▶ _Written instruction_
Identify the lines that include the word "wide", then copy all of them.

▶ _The input_

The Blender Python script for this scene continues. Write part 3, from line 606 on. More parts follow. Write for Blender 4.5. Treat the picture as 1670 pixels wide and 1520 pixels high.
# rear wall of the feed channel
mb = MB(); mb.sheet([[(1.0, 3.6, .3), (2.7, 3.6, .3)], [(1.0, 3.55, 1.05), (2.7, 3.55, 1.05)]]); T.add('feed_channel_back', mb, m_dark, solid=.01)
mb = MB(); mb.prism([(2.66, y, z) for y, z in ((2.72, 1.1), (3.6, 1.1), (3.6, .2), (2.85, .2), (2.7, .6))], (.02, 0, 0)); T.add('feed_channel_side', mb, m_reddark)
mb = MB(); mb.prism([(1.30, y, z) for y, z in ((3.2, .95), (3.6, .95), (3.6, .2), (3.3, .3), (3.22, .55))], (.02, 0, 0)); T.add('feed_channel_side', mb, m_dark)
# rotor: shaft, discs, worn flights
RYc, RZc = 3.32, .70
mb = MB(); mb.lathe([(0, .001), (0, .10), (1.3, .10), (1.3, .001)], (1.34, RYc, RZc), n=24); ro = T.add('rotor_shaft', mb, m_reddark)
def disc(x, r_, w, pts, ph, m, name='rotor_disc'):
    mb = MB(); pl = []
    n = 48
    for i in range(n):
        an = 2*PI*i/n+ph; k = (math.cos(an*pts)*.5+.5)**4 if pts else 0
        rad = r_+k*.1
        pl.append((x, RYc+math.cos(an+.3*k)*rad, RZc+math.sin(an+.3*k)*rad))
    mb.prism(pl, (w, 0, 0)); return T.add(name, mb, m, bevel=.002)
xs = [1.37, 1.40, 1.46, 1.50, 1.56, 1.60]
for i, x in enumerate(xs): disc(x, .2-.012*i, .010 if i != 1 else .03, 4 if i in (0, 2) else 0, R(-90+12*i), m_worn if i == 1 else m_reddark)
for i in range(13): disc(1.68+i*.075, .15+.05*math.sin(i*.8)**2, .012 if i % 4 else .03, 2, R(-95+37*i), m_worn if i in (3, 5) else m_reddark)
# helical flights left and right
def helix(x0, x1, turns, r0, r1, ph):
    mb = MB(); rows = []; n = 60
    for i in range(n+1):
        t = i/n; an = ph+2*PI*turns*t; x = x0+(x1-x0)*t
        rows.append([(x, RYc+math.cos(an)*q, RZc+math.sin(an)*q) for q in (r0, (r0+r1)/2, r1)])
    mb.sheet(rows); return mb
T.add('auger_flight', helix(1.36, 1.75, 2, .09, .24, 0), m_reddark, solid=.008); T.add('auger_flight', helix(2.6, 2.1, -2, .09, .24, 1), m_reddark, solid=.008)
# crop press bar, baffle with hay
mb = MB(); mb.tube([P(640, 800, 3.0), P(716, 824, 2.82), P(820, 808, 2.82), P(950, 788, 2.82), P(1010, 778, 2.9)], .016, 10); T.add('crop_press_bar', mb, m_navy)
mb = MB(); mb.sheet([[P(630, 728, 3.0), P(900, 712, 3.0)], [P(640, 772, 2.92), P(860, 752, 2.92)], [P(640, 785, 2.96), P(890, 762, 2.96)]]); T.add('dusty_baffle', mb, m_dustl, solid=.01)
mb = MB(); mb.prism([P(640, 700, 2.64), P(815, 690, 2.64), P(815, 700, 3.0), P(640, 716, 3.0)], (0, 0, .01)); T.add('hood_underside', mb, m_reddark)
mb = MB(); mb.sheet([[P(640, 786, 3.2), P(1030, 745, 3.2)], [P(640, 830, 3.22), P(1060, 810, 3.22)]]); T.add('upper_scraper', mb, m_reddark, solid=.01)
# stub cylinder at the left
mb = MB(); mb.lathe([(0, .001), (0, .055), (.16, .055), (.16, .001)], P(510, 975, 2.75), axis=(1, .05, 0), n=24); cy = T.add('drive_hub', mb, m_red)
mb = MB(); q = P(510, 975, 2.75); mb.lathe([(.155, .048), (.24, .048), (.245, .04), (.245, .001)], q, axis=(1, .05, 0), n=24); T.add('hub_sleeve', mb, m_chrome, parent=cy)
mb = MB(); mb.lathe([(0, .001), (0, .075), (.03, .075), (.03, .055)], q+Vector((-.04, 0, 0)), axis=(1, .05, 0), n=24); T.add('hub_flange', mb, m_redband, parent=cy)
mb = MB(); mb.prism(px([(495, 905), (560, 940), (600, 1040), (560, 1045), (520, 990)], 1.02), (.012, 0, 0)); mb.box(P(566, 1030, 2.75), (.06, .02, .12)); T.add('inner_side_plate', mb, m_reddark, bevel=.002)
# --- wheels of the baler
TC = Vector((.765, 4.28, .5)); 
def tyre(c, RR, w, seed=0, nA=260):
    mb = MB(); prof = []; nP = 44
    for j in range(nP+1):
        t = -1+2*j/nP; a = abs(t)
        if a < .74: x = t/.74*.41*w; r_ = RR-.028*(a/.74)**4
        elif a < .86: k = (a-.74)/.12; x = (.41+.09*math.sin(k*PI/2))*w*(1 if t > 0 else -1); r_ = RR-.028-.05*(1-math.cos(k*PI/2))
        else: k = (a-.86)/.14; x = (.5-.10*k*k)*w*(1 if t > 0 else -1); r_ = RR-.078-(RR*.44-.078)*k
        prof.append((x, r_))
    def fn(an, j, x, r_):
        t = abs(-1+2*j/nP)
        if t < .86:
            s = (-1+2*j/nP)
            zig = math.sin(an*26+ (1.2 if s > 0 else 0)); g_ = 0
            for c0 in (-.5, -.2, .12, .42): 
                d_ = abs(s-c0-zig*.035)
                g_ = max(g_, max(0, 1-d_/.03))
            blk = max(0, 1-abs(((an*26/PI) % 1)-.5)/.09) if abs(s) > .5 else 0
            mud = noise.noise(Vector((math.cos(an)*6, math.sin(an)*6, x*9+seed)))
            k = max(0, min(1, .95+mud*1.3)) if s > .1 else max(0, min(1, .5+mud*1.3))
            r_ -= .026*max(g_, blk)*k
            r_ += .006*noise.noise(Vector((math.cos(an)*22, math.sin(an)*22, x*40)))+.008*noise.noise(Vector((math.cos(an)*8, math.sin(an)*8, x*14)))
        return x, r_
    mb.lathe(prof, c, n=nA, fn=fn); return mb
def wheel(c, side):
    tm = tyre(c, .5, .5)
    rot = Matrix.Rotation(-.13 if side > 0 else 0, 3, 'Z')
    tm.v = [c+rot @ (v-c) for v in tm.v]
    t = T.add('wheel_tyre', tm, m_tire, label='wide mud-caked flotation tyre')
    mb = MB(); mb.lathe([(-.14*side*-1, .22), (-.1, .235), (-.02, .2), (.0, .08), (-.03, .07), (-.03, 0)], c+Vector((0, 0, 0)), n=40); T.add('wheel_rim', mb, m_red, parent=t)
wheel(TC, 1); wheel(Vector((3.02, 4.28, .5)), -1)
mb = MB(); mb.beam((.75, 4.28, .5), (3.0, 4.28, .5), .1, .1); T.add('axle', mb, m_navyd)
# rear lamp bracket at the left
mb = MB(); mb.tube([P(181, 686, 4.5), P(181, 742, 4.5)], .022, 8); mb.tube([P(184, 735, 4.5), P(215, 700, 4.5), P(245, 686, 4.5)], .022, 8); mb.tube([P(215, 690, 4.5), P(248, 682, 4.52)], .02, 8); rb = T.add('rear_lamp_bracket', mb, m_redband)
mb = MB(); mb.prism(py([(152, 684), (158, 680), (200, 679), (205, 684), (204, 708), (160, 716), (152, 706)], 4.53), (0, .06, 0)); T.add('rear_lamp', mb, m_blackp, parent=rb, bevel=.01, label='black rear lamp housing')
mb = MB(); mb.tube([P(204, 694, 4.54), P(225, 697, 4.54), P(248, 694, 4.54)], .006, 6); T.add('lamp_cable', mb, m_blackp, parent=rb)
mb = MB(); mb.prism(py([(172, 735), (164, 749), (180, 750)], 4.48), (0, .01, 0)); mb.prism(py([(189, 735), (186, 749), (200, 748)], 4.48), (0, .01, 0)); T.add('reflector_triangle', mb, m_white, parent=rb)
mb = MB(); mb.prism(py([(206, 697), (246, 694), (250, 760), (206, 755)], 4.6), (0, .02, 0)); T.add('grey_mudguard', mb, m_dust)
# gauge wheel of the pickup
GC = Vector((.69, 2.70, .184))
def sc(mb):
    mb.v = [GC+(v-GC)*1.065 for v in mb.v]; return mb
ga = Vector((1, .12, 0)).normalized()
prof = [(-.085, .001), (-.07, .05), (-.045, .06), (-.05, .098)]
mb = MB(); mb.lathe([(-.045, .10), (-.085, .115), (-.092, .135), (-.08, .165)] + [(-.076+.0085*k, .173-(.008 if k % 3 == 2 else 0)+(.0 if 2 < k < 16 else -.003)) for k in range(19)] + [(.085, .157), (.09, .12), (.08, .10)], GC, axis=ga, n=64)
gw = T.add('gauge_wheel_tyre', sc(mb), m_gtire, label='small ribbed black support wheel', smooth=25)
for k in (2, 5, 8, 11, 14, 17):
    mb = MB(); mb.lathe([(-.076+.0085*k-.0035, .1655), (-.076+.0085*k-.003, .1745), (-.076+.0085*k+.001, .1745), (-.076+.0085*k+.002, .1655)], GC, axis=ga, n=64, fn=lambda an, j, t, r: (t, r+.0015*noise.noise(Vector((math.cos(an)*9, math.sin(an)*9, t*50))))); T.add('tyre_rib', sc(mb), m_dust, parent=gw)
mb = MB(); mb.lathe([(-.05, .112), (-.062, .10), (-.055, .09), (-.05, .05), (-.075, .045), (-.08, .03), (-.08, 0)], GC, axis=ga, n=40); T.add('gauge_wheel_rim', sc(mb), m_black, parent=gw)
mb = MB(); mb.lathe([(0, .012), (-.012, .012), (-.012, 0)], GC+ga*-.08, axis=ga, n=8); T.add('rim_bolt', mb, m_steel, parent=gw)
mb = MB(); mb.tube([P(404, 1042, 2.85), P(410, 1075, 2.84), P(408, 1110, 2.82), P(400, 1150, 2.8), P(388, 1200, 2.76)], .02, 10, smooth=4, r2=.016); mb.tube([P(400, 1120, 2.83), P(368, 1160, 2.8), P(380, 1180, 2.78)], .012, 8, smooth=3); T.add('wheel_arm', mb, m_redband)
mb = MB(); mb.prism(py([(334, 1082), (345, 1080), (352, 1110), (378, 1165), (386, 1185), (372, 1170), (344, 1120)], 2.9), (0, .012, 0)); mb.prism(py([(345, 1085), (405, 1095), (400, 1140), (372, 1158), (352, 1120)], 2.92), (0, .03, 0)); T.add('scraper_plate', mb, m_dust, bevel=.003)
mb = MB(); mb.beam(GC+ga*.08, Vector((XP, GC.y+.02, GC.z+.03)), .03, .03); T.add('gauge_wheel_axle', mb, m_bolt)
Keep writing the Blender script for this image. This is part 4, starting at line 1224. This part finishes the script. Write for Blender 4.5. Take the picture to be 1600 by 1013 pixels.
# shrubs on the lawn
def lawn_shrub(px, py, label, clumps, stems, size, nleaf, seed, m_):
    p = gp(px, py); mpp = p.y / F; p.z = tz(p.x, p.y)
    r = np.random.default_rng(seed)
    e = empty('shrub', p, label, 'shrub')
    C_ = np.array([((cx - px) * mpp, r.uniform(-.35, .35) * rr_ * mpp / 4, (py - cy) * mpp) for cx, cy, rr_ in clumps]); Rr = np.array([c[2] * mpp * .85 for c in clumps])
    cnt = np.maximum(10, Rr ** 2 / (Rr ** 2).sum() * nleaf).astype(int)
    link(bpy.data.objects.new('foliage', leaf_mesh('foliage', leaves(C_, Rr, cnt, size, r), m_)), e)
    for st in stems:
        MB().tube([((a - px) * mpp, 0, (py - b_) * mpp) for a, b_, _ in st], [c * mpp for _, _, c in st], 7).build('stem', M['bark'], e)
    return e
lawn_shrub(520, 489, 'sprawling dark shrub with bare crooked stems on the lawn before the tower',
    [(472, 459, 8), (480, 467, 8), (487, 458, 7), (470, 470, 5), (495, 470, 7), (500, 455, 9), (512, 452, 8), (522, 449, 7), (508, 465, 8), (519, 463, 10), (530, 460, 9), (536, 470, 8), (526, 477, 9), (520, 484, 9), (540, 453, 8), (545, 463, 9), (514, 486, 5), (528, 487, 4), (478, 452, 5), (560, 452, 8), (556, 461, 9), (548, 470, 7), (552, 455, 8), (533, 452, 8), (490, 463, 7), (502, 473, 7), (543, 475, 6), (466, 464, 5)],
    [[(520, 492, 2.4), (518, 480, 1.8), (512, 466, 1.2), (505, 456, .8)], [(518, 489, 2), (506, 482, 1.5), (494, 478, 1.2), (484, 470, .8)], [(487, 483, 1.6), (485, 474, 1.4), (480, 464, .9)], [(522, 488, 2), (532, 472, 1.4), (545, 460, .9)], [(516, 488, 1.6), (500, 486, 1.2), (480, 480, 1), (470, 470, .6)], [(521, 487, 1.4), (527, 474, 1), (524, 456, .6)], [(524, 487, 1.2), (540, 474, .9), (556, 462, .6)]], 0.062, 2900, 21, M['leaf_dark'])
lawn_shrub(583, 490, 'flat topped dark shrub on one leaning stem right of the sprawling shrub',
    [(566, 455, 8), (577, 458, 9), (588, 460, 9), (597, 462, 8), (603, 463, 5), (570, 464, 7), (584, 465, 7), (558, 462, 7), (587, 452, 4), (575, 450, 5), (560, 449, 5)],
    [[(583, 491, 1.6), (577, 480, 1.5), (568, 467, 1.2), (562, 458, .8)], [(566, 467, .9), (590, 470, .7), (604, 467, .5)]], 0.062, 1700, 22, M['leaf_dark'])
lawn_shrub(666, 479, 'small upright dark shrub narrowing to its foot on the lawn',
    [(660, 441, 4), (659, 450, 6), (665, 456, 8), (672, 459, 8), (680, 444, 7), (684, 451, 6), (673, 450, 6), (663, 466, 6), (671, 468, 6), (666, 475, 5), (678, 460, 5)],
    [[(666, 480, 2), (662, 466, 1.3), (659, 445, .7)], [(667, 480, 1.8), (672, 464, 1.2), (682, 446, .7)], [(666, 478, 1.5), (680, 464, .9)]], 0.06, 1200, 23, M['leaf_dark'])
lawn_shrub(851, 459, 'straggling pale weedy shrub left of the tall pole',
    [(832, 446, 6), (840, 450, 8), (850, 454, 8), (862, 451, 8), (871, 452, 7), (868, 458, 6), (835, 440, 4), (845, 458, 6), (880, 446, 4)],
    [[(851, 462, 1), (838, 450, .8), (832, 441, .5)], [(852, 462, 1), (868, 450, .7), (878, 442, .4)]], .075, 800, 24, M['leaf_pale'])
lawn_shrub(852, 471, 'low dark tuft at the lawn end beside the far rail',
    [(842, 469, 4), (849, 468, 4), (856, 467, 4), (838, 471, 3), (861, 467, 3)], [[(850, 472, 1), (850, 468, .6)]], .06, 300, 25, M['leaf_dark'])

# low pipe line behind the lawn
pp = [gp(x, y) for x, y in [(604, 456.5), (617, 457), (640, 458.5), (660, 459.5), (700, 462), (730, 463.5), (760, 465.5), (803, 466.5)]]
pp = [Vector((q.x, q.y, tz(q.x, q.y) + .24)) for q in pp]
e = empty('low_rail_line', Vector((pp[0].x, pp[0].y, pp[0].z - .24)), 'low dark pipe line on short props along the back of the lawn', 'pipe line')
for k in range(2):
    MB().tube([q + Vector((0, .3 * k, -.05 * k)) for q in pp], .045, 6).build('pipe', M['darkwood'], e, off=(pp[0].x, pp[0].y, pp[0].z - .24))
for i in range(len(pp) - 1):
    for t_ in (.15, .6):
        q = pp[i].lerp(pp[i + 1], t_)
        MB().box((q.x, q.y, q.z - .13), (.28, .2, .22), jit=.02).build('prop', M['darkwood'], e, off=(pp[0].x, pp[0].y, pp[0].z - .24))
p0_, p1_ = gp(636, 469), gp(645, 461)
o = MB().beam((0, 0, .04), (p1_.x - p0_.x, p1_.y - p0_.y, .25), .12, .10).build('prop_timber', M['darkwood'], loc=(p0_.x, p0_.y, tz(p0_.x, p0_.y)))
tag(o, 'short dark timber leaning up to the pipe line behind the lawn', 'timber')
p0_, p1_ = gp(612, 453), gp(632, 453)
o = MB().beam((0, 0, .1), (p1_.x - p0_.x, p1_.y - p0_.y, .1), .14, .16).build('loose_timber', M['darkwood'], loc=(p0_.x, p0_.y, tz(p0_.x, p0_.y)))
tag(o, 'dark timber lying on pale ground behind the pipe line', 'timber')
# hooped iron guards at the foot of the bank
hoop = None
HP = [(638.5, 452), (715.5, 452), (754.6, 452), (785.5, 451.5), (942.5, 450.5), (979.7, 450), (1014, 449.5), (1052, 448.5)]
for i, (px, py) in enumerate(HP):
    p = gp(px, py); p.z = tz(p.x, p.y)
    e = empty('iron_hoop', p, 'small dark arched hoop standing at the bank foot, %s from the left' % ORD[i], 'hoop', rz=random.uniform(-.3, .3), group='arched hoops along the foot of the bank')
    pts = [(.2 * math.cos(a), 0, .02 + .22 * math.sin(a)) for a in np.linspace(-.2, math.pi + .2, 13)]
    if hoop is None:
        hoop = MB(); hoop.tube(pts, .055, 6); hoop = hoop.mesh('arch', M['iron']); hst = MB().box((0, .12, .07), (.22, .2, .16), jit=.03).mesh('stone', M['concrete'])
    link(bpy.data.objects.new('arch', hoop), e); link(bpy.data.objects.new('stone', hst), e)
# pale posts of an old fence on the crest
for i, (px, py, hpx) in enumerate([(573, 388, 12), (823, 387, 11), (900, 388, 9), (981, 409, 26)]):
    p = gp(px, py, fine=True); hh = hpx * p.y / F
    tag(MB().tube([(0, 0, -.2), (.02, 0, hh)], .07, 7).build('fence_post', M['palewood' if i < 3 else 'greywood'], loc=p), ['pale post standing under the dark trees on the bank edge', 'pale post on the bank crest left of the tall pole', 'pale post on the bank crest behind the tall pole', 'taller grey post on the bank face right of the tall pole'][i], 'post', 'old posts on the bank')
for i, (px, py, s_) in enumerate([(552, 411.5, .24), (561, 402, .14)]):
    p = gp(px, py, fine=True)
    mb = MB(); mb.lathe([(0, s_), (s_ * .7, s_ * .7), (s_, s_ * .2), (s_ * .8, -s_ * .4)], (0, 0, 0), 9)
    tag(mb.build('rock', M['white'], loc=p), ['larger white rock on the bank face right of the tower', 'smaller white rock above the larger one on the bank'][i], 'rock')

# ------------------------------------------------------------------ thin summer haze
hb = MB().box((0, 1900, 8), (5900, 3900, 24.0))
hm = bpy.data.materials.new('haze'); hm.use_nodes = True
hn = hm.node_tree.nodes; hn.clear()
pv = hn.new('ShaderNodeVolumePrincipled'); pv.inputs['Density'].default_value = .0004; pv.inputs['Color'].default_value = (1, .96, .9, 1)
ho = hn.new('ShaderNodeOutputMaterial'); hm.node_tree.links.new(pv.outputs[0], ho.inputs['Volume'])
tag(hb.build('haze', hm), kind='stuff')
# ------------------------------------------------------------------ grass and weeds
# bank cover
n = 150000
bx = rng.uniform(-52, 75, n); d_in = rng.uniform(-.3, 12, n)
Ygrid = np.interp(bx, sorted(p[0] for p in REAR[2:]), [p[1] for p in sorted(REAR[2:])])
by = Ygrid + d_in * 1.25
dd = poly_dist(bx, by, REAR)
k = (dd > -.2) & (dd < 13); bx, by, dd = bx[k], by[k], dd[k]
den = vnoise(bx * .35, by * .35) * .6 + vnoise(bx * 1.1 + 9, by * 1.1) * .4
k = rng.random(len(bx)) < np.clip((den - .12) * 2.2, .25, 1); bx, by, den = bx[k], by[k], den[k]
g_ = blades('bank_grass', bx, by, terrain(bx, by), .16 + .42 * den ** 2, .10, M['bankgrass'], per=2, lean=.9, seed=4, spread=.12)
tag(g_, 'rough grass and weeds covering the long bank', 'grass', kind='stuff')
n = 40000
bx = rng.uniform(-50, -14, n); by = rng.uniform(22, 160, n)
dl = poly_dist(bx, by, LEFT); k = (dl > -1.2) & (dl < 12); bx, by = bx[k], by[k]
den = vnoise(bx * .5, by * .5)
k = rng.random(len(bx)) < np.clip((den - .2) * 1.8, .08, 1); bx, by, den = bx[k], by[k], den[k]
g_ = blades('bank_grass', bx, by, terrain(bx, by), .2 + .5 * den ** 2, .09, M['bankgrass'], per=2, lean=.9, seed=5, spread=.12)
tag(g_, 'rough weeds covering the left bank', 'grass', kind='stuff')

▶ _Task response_
The Blender Python script for this scene continues. Write part 3, from line 606 on. More parts follow. Write for Blender 4.5. Treat the picture as 1670 pixels wide and 1520 pixels high.
    t = T.add('wheel_tyre', tm, m_tire, label='wide mud-caked flotation tyre')